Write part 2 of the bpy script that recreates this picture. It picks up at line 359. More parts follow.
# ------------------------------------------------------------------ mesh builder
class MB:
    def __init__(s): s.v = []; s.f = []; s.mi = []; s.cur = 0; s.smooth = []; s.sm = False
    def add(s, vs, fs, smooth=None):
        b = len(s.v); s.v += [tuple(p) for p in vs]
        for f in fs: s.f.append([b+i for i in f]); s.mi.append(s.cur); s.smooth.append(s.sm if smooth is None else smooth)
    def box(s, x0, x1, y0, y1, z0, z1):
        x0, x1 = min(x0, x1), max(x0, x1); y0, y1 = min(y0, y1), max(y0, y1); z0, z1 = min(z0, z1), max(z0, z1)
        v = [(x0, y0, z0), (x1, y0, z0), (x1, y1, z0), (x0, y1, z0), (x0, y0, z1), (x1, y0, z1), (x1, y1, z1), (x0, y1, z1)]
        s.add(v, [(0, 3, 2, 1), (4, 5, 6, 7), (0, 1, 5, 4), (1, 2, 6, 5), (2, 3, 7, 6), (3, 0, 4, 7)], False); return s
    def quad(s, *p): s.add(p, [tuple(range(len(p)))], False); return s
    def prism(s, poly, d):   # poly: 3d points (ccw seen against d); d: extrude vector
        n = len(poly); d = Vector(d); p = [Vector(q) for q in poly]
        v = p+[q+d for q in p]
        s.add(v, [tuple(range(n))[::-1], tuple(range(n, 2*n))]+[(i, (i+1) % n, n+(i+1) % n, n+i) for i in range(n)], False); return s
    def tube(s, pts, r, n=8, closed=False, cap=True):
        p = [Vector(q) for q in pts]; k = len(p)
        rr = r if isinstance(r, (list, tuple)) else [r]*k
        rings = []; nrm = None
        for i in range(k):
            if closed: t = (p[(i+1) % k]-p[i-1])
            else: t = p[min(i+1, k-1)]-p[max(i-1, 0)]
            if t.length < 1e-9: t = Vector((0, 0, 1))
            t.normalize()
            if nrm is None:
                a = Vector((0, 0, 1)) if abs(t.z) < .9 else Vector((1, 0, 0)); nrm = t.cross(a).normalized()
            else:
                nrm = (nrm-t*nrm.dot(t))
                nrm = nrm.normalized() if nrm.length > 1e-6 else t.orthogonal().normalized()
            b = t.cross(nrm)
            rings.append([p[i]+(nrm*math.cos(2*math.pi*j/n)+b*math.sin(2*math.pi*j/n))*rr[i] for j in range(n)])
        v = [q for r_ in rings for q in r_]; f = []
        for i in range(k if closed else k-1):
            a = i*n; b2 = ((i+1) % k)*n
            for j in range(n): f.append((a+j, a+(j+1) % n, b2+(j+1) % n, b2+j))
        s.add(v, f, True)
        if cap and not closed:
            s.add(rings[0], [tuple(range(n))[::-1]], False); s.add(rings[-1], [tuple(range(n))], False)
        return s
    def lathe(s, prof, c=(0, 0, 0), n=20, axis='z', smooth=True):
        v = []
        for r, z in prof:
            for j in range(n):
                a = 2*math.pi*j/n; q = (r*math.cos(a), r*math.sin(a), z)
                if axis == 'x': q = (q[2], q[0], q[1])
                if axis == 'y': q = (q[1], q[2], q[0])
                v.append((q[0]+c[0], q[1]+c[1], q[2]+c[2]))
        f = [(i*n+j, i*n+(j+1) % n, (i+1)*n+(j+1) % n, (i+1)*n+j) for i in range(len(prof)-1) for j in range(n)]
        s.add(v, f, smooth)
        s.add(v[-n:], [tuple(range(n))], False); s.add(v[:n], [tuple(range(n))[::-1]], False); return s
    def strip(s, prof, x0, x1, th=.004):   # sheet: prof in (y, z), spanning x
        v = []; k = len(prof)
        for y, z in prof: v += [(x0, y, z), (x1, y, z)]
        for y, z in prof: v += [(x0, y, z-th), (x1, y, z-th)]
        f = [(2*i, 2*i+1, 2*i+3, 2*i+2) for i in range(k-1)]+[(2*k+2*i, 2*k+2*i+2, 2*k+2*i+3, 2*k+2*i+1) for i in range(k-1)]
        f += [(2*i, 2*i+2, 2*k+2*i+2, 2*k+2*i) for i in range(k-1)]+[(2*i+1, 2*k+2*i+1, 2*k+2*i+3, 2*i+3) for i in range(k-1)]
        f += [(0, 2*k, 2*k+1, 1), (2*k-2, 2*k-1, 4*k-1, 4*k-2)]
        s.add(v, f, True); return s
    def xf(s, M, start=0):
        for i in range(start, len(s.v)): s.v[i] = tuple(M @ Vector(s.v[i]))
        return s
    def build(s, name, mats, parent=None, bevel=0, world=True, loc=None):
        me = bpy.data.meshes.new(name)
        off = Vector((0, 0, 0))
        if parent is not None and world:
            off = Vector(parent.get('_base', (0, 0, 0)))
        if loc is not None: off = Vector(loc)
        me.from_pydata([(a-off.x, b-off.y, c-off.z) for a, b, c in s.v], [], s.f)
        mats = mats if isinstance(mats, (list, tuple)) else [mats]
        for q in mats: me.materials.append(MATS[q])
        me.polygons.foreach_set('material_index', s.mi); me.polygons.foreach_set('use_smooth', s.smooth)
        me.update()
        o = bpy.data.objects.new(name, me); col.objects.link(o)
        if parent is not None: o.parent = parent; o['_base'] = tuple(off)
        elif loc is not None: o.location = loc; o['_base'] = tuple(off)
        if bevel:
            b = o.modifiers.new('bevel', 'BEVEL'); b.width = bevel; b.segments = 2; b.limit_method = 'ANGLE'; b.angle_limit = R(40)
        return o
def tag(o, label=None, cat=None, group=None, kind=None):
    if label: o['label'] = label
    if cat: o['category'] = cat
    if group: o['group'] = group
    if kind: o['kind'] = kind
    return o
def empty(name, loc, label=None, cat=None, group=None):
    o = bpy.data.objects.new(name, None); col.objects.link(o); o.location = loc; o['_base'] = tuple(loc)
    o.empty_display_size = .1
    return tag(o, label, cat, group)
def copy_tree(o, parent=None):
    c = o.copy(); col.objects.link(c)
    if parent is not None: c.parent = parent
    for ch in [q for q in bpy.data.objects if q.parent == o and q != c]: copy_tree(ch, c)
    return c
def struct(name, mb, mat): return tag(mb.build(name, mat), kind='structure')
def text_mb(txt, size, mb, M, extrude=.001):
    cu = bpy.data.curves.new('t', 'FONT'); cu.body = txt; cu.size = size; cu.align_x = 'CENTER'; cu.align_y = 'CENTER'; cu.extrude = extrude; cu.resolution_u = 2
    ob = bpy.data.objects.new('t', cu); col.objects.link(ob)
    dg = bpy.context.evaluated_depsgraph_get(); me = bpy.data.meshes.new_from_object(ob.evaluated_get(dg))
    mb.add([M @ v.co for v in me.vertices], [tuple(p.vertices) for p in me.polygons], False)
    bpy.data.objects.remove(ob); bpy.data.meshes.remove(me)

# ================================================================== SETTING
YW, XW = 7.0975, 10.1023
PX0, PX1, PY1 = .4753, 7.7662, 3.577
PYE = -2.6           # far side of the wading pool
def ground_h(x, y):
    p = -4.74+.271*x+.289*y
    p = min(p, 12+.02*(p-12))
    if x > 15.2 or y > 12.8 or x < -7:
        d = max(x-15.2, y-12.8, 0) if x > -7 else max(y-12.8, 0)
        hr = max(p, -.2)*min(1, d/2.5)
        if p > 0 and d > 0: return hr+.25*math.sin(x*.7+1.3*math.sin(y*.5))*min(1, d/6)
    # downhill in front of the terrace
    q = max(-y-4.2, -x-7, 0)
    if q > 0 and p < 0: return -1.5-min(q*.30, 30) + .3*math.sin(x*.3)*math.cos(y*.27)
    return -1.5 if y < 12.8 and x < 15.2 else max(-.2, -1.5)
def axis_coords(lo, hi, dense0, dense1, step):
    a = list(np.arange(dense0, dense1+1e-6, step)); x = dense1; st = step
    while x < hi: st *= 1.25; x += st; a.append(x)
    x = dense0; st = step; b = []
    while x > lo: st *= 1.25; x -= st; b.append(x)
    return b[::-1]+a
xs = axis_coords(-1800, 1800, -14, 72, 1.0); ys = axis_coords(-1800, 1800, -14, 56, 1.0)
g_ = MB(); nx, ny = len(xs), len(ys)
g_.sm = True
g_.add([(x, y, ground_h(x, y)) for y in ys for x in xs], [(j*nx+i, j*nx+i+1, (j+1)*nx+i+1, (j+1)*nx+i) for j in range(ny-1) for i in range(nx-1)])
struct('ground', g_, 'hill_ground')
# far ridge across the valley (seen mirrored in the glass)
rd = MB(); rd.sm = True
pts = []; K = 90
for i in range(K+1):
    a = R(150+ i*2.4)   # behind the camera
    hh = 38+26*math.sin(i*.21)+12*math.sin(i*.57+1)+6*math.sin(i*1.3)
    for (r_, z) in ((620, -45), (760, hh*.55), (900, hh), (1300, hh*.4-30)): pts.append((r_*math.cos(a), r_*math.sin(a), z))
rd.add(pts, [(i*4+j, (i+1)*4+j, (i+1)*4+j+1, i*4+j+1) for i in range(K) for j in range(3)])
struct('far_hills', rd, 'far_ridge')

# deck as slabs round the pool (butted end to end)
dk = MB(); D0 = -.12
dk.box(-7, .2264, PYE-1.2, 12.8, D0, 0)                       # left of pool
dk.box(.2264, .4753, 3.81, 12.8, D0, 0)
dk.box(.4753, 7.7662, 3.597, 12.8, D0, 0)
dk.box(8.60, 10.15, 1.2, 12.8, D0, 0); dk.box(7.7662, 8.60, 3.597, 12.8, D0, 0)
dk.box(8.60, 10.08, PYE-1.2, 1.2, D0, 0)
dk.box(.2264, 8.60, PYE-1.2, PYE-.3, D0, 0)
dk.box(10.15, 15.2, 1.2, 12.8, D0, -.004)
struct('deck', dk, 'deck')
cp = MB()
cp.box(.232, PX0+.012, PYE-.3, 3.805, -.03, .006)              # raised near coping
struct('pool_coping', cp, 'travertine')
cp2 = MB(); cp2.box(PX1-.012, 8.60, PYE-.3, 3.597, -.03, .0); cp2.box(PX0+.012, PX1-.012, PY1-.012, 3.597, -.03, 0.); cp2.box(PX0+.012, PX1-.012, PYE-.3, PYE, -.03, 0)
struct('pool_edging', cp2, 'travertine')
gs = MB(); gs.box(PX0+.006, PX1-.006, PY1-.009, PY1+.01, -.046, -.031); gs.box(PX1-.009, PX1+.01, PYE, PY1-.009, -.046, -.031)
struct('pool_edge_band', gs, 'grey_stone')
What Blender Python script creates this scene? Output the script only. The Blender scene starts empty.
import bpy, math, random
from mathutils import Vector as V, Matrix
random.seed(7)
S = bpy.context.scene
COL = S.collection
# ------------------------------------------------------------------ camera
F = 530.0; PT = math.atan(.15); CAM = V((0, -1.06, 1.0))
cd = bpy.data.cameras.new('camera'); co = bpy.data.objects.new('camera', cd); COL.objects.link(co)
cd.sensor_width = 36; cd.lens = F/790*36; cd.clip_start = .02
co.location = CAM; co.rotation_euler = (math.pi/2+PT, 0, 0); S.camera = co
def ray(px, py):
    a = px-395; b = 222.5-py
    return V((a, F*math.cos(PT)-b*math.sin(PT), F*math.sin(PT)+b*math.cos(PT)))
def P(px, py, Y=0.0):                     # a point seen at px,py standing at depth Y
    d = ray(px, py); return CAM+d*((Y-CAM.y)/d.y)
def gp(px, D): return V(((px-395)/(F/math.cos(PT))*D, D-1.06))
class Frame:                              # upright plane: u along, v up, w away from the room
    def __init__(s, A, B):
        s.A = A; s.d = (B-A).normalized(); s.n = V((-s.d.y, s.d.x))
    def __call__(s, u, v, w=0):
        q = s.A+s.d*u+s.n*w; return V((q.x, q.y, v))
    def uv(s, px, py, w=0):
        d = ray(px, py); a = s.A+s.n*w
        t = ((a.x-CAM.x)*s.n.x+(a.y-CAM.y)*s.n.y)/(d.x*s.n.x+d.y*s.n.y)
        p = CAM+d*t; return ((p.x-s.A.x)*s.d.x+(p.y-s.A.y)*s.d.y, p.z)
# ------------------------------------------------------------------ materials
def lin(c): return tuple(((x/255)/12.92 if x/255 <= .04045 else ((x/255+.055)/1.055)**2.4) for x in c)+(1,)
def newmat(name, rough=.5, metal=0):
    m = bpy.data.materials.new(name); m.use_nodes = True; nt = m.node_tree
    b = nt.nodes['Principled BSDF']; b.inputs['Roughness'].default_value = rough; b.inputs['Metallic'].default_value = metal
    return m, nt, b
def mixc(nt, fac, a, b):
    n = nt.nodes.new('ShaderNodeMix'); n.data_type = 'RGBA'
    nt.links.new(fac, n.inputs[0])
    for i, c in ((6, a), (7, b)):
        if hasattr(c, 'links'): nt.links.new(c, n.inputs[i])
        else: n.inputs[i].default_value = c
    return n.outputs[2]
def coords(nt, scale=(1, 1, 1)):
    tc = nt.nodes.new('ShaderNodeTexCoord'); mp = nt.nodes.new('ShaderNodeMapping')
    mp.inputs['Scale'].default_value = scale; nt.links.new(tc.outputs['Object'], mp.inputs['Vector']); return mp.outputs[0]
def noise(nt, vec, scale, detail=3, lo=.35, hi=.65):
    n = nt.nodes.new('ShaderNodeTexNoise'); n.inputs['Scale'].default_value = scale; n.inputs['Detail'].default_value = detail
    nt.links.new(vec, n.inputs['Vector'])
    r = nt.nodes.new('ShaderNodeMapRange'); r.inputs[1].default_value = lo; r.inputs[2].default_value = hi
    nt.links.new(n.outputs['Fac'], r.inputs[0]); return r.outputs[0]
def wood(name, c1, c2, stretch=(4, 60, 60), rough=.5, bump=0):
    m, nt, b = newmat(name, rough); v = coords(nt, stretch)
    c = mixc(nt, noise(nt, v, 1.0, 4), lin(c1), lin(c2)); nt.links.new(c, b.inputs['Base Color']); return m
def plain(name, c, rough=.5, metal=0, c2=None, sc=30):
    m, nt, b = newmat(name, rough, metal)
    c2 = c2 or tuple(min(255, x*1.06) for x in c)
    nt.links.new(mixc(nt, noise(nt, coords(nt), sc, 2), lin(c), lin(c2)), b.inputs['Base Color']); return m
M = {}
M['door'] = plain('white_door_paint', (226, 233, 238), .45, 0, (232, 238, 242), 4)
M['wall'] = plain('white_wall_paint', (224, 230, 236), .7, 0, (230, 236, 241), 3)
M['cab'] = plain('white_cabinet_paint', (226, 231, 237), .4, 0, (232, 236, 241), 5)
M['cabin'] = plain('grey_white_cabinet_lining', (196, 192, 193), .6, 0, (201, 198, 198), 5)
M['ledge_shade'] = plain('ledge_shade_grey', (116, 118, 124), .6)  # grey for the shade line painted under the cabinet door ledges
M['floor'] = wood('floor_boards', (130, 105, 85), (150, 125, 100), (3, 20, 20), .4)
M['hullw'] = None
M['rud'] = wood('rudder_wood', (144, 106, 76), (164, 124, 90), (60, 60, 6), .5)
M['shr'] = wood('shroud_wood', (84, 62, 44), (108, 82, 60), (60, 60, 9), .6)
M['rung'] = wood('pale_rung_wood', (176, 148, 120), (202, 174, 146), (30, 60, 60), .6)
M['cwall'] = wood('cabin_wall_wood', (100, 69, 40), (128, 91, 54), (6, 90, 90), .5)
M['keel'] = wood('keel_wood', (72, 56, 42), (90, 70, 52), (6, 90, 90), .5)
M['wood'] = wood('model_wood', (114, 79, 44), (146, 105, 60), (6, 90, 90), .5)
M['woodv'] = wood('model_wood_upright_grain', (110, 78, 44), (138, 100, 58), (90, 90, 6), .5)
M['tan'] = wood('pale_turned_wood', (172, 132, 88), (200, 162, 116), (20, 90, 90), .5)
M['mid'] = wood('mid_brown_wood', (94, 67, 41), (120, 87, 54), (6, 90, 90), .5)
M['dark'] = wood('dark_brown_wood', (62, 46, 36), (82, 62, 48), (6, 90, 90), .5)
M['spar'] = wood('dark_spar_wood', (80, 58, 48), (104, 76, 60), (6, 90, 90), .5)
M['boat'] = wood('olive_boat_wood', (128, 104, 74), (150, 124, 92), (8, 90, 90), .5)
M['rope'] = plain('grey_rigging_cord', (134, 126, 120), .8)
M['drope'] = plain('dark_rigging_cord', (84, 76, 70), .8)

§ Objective
In the records above, locate every line with the string "script" and copy it.

§ Solved exercise
Write part 2 of the bpy script that recreates this picture. It picks up at line 359. More parts follow.
What Blender Python script creates this scene? Output the script only. The Blender scene starts empty.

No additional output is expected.